The second quote refers to what the law of property tries to strive towards and how the approaches differ from what the law actually is and what the law wishes to be. The quotation from B. Ackerman in his work ‘Private Property and the Constitution[7]’ can be divided into three parts. The first being that property law does not define the relationship between a person and property, it defines the situations when a conflict arises. It is clear from every case that arises in property law; the main issue is how to resolve a dispute[8]. The second part being that the law looks at using the property disputes amongst the numerous different roles that individuals may claim to hold[9]. Clearly, in the case of adverse possession different competing views are seen to exist. This is the nub of this part of the quotation. However, in cases of repossession orders, the only claim is between the mortgage lender and the mortgagee. In every legal dispute, the claim is between two or more parties, thus every dispute has competing claims. The final part of the quote relates to the second part of it. Thus, every legal dispute involves competing claims that revolve around the rights of the individuals concerned.

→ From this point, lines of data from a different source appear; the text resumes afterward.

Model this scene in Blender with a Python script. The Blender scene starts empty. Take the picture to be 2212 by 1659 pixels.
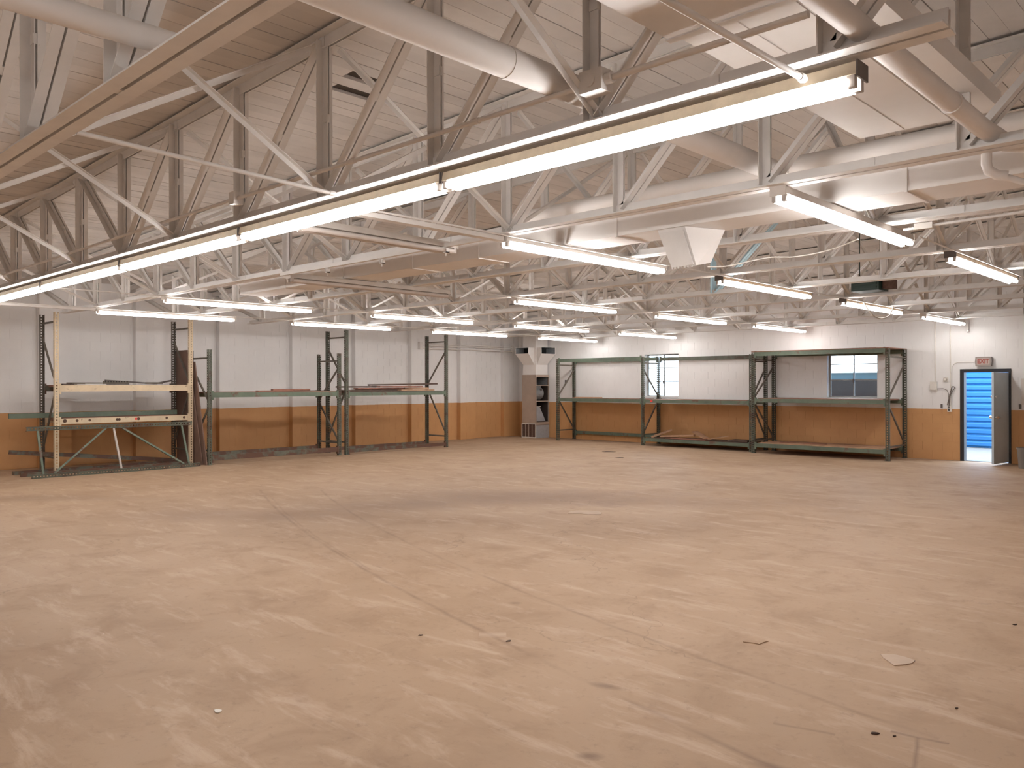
import bpy, bmesh, math, random
from mathutils import Vector, Matrix
random.seed(7)
S = bpy.context.scene
COL = S.collection
# ------------------------------------------------------------------ camera, sky, exposure
F_PX, YAW, PITCH, ROLL = 1772.0, 0.7638, 0.0003, 0.002
CAM = Vector((18.64, -19.62, 1.70))
cd = bpy.data.cameras.new('camera'); cam = bpy.data.objects.new('camera', cd); COL.objects.link(cam)
cd.sensor_width = 36.0; cd.sensor_fit = 'HORIZONTAL'; cd.lens = 36.0 * F_PX / 2212.0
cd.clip_start = 0.05; cd.clip_end = 200
fwd = Vector((-math.sin(YAW) * math.cos(PITCH), math.cos(YAW) * math.cos(PITCH), math.sin(PITCH)))
rgt = Vector((math.cos(YAW), math.sin(YAW), 0)); upv = rgt.cross(fwd)
M = Matrix((rgt, upv, -fwd)).transposed().to_4x4()
cam.matrix_world = Matrix.Translation(CAM) @ M @ Matrix.Rotation(-ROLL, 4, 'Z')
S.camera = cam
S.view_settings.view_transform = 'Standard'; S.view_settings.look = 'None'
S.view_settings.gamma = 1.0; S.view_settings.use_curve_mapping = False
S.view_settings.exposure = 1.13
TUBE = 15.0                                    # radiance of the lit tubes
w = bpy.data.worlds.new('sky'); S.world = w; w.use_nodes = True
wb = w.node_tree.nodes['Background']; wb.inputs[0].default_value = (0.72, 0.86, 1.0, 1); wb.inputs[1].default_value = 4.2
S.cycles.use_denoising = True; S.cycles.adaptive_threshold = 0.1
S.cycles.max_bounces = 6; S.cycles.diffuse_bounces = 4; S.cycles.glossy_bounces = 3
S.cycles.sample_clamp_indirect = 6.0

# ------------------------------------------------------------------ materials
def newmat(name):
    m = bpy.data.materials.new(name); m.use_nodes = True
    return m, m.node_tree.nodes, m.node_tree.links, m.node_tree.nodes['Principled BSDF']
def noise(N, L, scale, detail=4, rough=0.55, vec=None, dist=0.0):
    n = N.new('ShaderNodeTexNoise'); n.inputs['Scale'].default_value = scale
    n.inputs['Detail'].default_value = detail; n.inputs['Roughness'].default_value = rough
    n.inputs['Distortion'].default_value = dist
    if vec is not None: L.new(vec, n.inputs['Vector'])
    return n.outputs['Fac']
def ramp(N, L, fac, stops):
    r = N.new('ShaderNodeValToRGB'); e = r.color_ramp.elements
    while len(e) < len(stops): e.new(0.5)
    for k, (p, c) in enumerate(stops):
        e[k].position = p; e[k].color = (*c, 1) if len(c) == 3 else c
    L.new(fac, r.inputs['Fac']); return r.outputs['Color']
def mix(N, L, fac, a, b, mode='MIX'):
    m = N.new('ShaderNodeMix'); m.data_type = 'RGBA'; m.blend_type = mode
    for s, v in ((m.inputs[0], fac), (m.inputs[6], a), (m.inputs[7], b)):
        if isinstance(v, bpy.types.NodeSocket): L.new(v, s)
        elif isinstance(v, (int, float)): s.default_value = v
        else: s.default_value = (*v, 1)
    return m.outputs[2]
def mth(N, L, op, a, b=None, c=None):
    m = N.new('ShaderNodeMath'); m.operation = op
    for k, v in enumerate((a, b, c)):
        if v is None: continue
        if isinstance(v, bpy.types.NodeSocket): L.new(v, m.inputs[k])
        else: m.inputs[k].default_value = v
    return m.outputs[0]
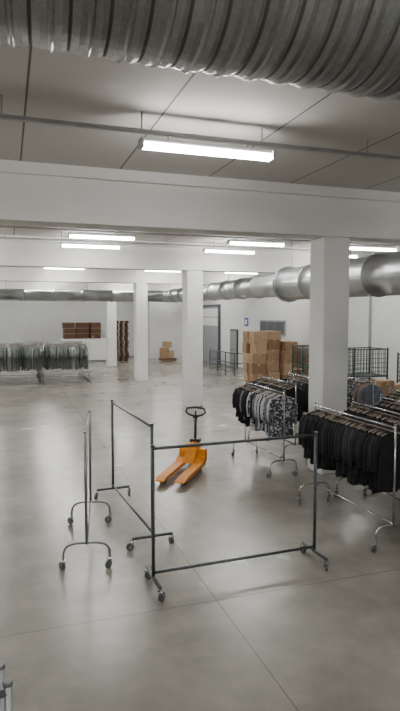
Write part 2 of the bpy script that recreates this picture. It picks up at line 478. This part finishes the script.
# ---------------------------------------------------------------- pallet jack
def pallet_jack(loc, rz):
    e = empty('pallet_jack', loc, rz)
    b = B(); L = 1.42
    for s in (-0.19, 0.19):
        pts = [(0.0, 0.2), (0.0, 0.09), (-0.05, 0.075), (-L+0.12, 0.075), (-L-0.02, 0.085), (-L, 0.105), (-L+0.2, 0.135), (-0.25, 0.14), (-0.12, 0.2)]
        b.prism(pts, s-0.09, s+0.09, M_orange)
    b.box((-0.02, -0.28, 0.10), (0.10, 0.28, 0.36), M_orange, bev=0.02)
    b.prism([(-0.32, 0.14), (0.0, 0.14), (0.0, 0.38), (-0.05, 0.38)], -0.11, 0.11, M_orange)
    b.box((-0.03, -0.14, 0.34), (0.12, 0.14, 0.46), M_orange, bev=0.015)
    b.done('fork_frame', e)
    b = B()
    b.tube([(0.2, 0, 0.14), (0.2, 0, 0.5)], 0.055, M_black, 14)
    b.tube([(0.2, 0, 0.2), (0.2, 0, 0.3)], 0.08, M_orange, 14)
    b.box((0.08, -0.05, 0.42), (0.24, 0.05, 0.47), M_orange)
    b.box((0.14, -0.1, 0.45), (0.28, 0.1, 0.52), M_black, bev=0.01)
    b.done('hydraulic_pump', e)
    b = B()
    for s in (-0.09, 0.09):
        b.tube([(0.2, s-0.03, 0.095), (0.2, s+0.03, 0.095)], 0.095, M_rubber, 20, False)
        b.tube([(0.2, s-0.034, 0.095), (0.2, s+0.034, 0.095)], 0.04, M_chrome, 10, False)
    b.tube([(0.2, -0.1, 0.095), (0.2, 0.1, 0.095)], 0.015, M_steel, 6)
    for s in (-0.19, 0.19):
        b.tube([(-L+0.22, s-0.05, 0.042), (-L+0.22, s+0.05, 0.042)], 0.042, M_rubber, 14, False)
    b.done('wheels', e)
    b = B()
    b.tube([(0.2, 0, 0.48), (0.22, 0, 0.98)], 0.027, M_black, 10)
    b.tube([(0.22, 0, 0.97), (0.222, -0.13, 1.0), (0.225, -0.2, 1.05), (0.228, -0.18, 1.13), (0.23, 0, 1.15), (0.228, 0.18, 1.13),
            (0.225, 0.2, 1.05), (0.222, 0.13, 1.0), (0.22, 0, 0.97)], 0.022, M_black, 8)
    b.tube([(0.222, 0, 0.97), (0.228, 0, 1.08)], 0.018, M_black, 8)
    b.box((0.195, -0.045, 0.93), (0.245, 0.045, 1.0), M_black)
    b.done('tow_handle', e)
    return e
pallet_jack((3.43, 10.6, 0), math.atan2(1.45, 1.0))

# ---------------------------------------------------------------- boxes, pallets, cages
def carton(b, x, y, z, sx, sy, sz, rot=0.0, mat=None):
    mat = mat or random.choice([M_card, M_card3, M_card2, M_card])
    R = Matrix.Rotation(rot, 4, 'Z')
    b.box((x-sx/2, y-sy/2, z), (x+sx/2, y+sy/2, z+sz), mat, rot=R, bev=0.008)
    b.box((x-sx/2-0.002, y-0.03, z+sz*0.75), (x+sx/2+0.002, y+0.03, z+sz+0.003), M_tape, rot=R)
    b.box((x-0.03, y-sy/2-0.002, z+sz*0.8), (x+0.03, y+sy/2+0.002, z+sz+0.002), M_tape, rot=R)
def pallet(b, x, y, z, sx=1.2, sy=0.8):
    for i in range(5):
        yy = y-sy/2+0.05+i*(sy-0.1)/4
        b.box((x-sx/2, yy-0.05, z+0.12), (x+sx/2, yy+0.05, z+0.144), M_wood)
    for i in range(3):
        xx = x-sx/2+0.05+i*(sx-0.1)/2
        b.box((xx-0.05, y-sy/2, z+0.02), (xx+0.05, y+sy/2, z+0.12), M_wood)
        b.box((xx-0.05, y-sy/2, z), (xx+0.05, y+sy/2, z+0.02), M_wood)

b = B()
pallet(b, 10.15, 21.9, 0); pallet(b, 11.4, 21.4, 0, 1.0)
hs = [(0.42, 0.42, 0.42, 0.42, 0.5), (0.5, 0.5, 0.42, 0.42, 0.36), (0.36, 0.5, 0.5, 0.4)]
for ci, x in enumerate((9.87, 10.52, 11.17)):
    for yy in (21.65, 22.2):
        z = 0.144
        for h in hs[ci]:
            carton(b, x+random.uniform(-0.07, 0.05), yy-(0.25 if ci == 2 else 0)+random.uniform(-0.04, 0.04), z, random.uniform(0.52, 0.64), 0.5, h-0.01, random.uniform(-0.09, 0.09))
            z += h
for r in range(3): carton(b, 11.7, 21.3, 0.144+r*0.5, 0.45, 0.5, 0.48, 0.05)
b.done('cardboard_box_stack')

b = B()
b.box((8.6, 11.6, 0.86), (10.6, 12.6, 0.9), M_dgrey)
for x in (8.65, 10.55):
    for y in (11.65, 12.55): b.tube([(x, y, 0), (x, y, 0.87)], 0.025, M_dgrey, 8)
b.done('work_table')
b = B()
for i, x in enumerate((8.85, 9.3, 9.75, 10.25)):
    carton(b, x, 11.95, 0.902, 0.4, 0.45, 0.36 if i % 2 else 0.48, random.uniform(-0.1, 0.1), M_card2 if i % 2 else M_card)
b.done('cardboard_boxes')
b = B()
b.box((9.55, 36.0, 0), (10.55, 36.8, 0.15), M_wood)
carton(b, 9.8, 36.3, 0.15, 0.5, 0.5, 0.7, 0.05, M_card); carton(b, 10.25, 36.4, 0.15, 0.35, 0.5, 0.5, 0.0, M_card2); carton(b, 10.0, 36.35, 0.86, 0.5, 0.45, 0.4, 0.1, M_card2)
b.done('cardboard_cartons')

def mesh_cage(name, x, y, w, d, h, n=2, rz=0):
    b = B()
    for t in range(n):
        z0 = t*(h/n); z1 = z0+h/n-0.05
        for sx in (-w/2, w/2):
            for sy in (-d/2, d/2): b.tube([(sx, sy, z0), (sx, sy, z1+0.05)], 0.03, M_green, 6)
        for z in (z0+0.12, z1):
            for p, q in (((-w/2, -d/2), (w/2, -d/2)), ((-w/2, d/2), (w/2, d/2)), ((-w/2, -d/2), (-w/2, d/2)), ((w/2, -d/2), (w/2, d/2))):
                b.tube([(*p, z), (*q, z)], 0.02, M_green, 5)
        b.box((-w/2, -d/2, z0+0.10), (w/2, d/2, z0+0.13), M_green)
        k = int(w/0.1)
        for i in range(1, k):
            xx = -w/2+w*i/k
            for s in (-d/2, d/2): b.tube([(xx, s, z0+0.12), (xx, s, z1)], 0.011, M_green, 4)
        for i in range(1, 6):
            zz = z0+0.12+(z1-z0-0.12)*i/6
            for s in (-d/2, d/2): b.tube([(-w/2, s, zz), (w/2, s, zz)], 0.008, M_green, 4)
        k = int(d/0.1)
        for i in range(1, k):
            yy = -d/2+d*i/k
            for s in (-w/2, w/2): b.tube([(s, yy, z0+0.12), (s, yy, z1)], 0.011, M_green, 4)
    return b.done(name, loc=(x, y, 0), rz=rz)
mesh_cage('mesh_container', 10.5, 15.2, 1.2, 0.9, 2.0)
mesh_cage('mesh_container', 10.7, 18.8, 1.0, 0.8, 1.9)
mesh_cage('mesh_container', 11.35, 13.6, 0.9, 0.8, 1.9)

b = B()
for y in (26.0, 27.2, 28.4, 29.6):
    b.tube([(10.6, y, 0), (10.6, y, 1.1)], 0.03, M_steel, 8)
for z in (0.15, 0.6, 1.1): b.tube([(10.6, 26.0, z), (10.6, 29.6, z)], 0.025, M_steel, 8)
for i in range(24): b.tube([(10.6, 26.1+i*0.15, 0.15), (10.6, 26.1+i*0.15, 1.1)], 0.01, M_steel, 5)
for z in (0.6, 1.1): b.tube([(10.6, 26.0, z), (11.9, 26.0, z)], 0.025, M_steel, 8)
b.tube([(11.9, 26.0, 0), (11.9, 26.0, 1.1)], 0.03, M_steel, 8)
b.done('metal_railing')

# white-covered table with crates on top
b = B()
b.box((3.2, 36.7, 1.42), (6.2, 37.9, 1.48), M_sheet, bev=0.02)
b.box((3.22, 36.72, 0.12), (6.18, 36.78, 1.44), M_sheet); b.box((6.12, 36.75, 0.12), (6.18, 37.88, 1.44), M_sheet)
for x in (3.3, 6.05):
    for y in (36.9, 37.8): b.box((x-0.04, y-0.04, 0), (x+0.04, y+0.04, 1.43), M_grey)
b.done('white_table')
b = B()
for x, w, n in ((3.75, 0.36, 3), (4.6, 0.4, 3), (5.4, 0.33, 3)):
    for i in range(n):
        z0 = 1.482+i*0.35; o = random.uniform(-0.03, 0.03); xx = x+o
        b.box((xx-w, 36.95, z0), (xx+w, 37.0, z0+0.09), M_wood); b.box((xx-w, 36.95, z0+0.11), (xx+w, 37.0, z0+0.2), M_wood)
        b.box((xx-w, 36.95, z0+0.22), (xx+w, 37.0, z0+0.31), M_wood)
        b.box((xx-w, 37.0, z0), (xx-w+0.05, 37.75, z0+0.31), M_wood); b.box((xx+w-0.05, 37.0, z0), (xx+w, 37.75, z0+0.31), M_wood)
        b.box((xx-w, 37.7, z0), (xx+w, 37.75, z0+0.35), M_wood); b.box((xx-w+0.05, 37.0, z0+0.01), (xx+w-0.05, 37.7, z0+0.3), M_card3)
        b.box((xx-w, 37.0, z0+0.3), (xx+w, 37.7, z0+0.345), M_card2)
b.done('wooden_crates')
b = B()
for i in range(18): pallet(b, 7.1+random.uniform(-0.05, 0.05), 37.0+random.uniform(-0.04, 0.04), i*0.146, 0.75, 0.8)
b.done('pallet_stack')

# ---------------------------------------------------------------- world + camera
w = bpy.data.worlds.new('World'); S.world = w; w.use_nodes = True
w.node_tree.nodes['Background'].inputs[0].default_value = (0.5, 0.55, 0.6, 1)
w.node_tree.nodes['Background'].inputs[1].default_value = 0.3
cam = bpy.data.cameras.new('camera'); co = bpy.data.objects.new('camera', cam); COL.objects.link(co)
co.location = (0, 0, 3.0)
co.rotation_euler = (math.radians(90-4.06), 0, math.radians(-18.7))
cam.sensor_fit = 'VERTICAL'; cam.sensor_height = 36; cam.lens = 36*570/711
cam.clip_end = 200; cam.clip_start = 0.05
S.camera = co
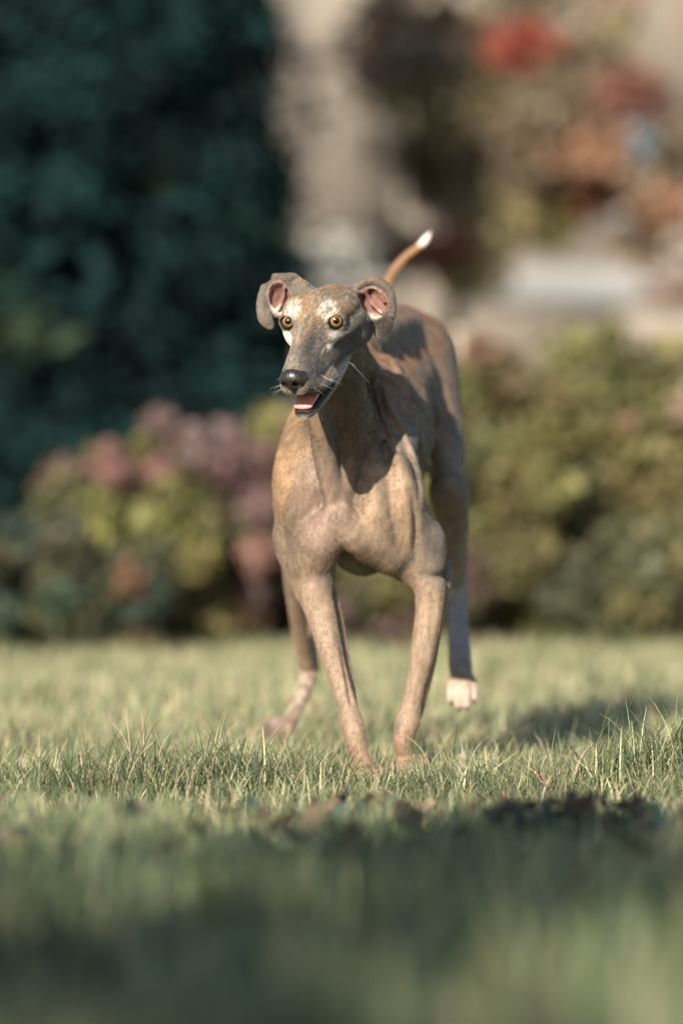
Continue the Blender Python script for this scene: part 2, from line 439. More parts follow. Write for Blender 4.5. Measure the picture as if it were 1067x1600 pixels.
for P_, wd_, am_ in FOLDS:
    best = np.full(len(DV), 1e9); tb = np.zeros(len(DV)); P_ = np.array(P_, float)
    for i in range(len(P_) - 1):
        a_, d_ = P_[i], P_[i + 1] - P_[i]; t_ = np.clip(((qx_ - a_[0]) * d_[0] + (qz_ - a_[1]) * d_[1]) / (d_ @ d_), 0, 1)
        r_ = np.hypot(qx_ - a_[0] - d_[0] * t_, qz_ - a_[1] - d_[1] * t_); m_ = r_ < best; best[m_] = r_[m_]; tb[m_] = (i + t_[m_]) / (len(P_) - 1)
    env = sst(0, .15, tb) * (1 - sst(.80, 1, tb))
    disp = disp + 1.7 * side_ * env * am_ * (np.exp(-(best / wd_) ** 2) - .45 * np.exp(-(best / (wd_ * 2.4)) ** 2))
earm = (cup_pre(DV) < .022) * (f_ < -.02)
disp = disp + earm * (fbm(DV / .009, 2, 61) - .5) * .0030
gen = (fbm(DV / .030, 2, 11) - .5) * .0030 * (1 - headm) * sst(.25, .45, DV[:, 2])
DV = DV + DN * (disp + gen)[:, None]
DN = vnormals(DV, DF)

# --- coat colours, with some shade painted in
def C(*c): return np.array(c, dtype=float)
def lay(col_, c, m): return col_ + (c - col_) * np.clip(m, 0, 1)[:, None]
CUPS = [((434, 457), (434, 464), .0215, .0170, (.90, 1, 1.20)), ((443, 474), (440, 472), .0185, .0150, (.90, 1, 1.20)),
        ((578, 468), (580, 470), .0215, .0165, (1, 1, 1.08)), ((591, 478), (589, 477), .0225, .0170, (.95, 1, 1.10))]
def cup_mask(V):
    m = np.full(len(V), 9.0)
    for a, b_, r0, r1, s_ in CUPS:
        A, B = T(*a, YE - .022), T(*b_, YE - .004)
        for t_ in (0, .25, .5, .75, 1):
            m = np.minimum(m, np.linalg.norm((V - (A + (B - A) * t_)) / np.array(s_), axis=1) - (r0 + (r1 - r0) * t_))
    return (1 - sst(.0006, .0022, m))
def head_mask(V):
    f, s, u = HF.lp(V).T
    t = np.interp(f, [-.13, -.05, .03], [-.045, -.088, -.122])
    return sst(-.13, -.09, f) * (V[:, 1] < -.02) * (V[:, 2] > .53) * sst(t - .018, t, u)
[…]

In conclusion, the first quotation relates to the inception of the usage of the right to enjoy, to exclude and to alienate others from the property concerned. This is clearly the true position in English law. It is clear that these have to exist before a proprietary interest is created. The second quote relates to what the property law attempts to strive. This being the roles that occupy the dispute mechanism. This is a true reflection of English law; however the idea of conflicting views arises in every legal dispute, rather than just a property dispute.


[1] [1971] 17 FLR 141.

[2] Adverse possession is where an individual takes over the possession of property without the consent of the true owner.

[3] This is where an individual in effect owes the property.

[4]This means that the tenant has the right to exclude or restrict anyone from entering the property.

[5] Thomas v Thomas [1842] 2 QB 851.

[6] There is 4 ways in which a license can be created. These can be either a bare licence (A bare licence is where the licensor gives permission to the licensee without the requirement of consideration); a contractual licence (is where consideration is given for the licence); a licence that is joined with the grant of a property right (this is when the licensor gives a proprietary right to the licensee to enter the licensor’s property); or a license created by estoppel (this is where a licence is granted by an assurance that a licence will be granted).

[7] Done in 1977.

[8] Street v Mountford [1985] AC 809.

[9] An example of which can be seen under the new roles from the Land Registration Act of 2003. This is in relation to adverse possession.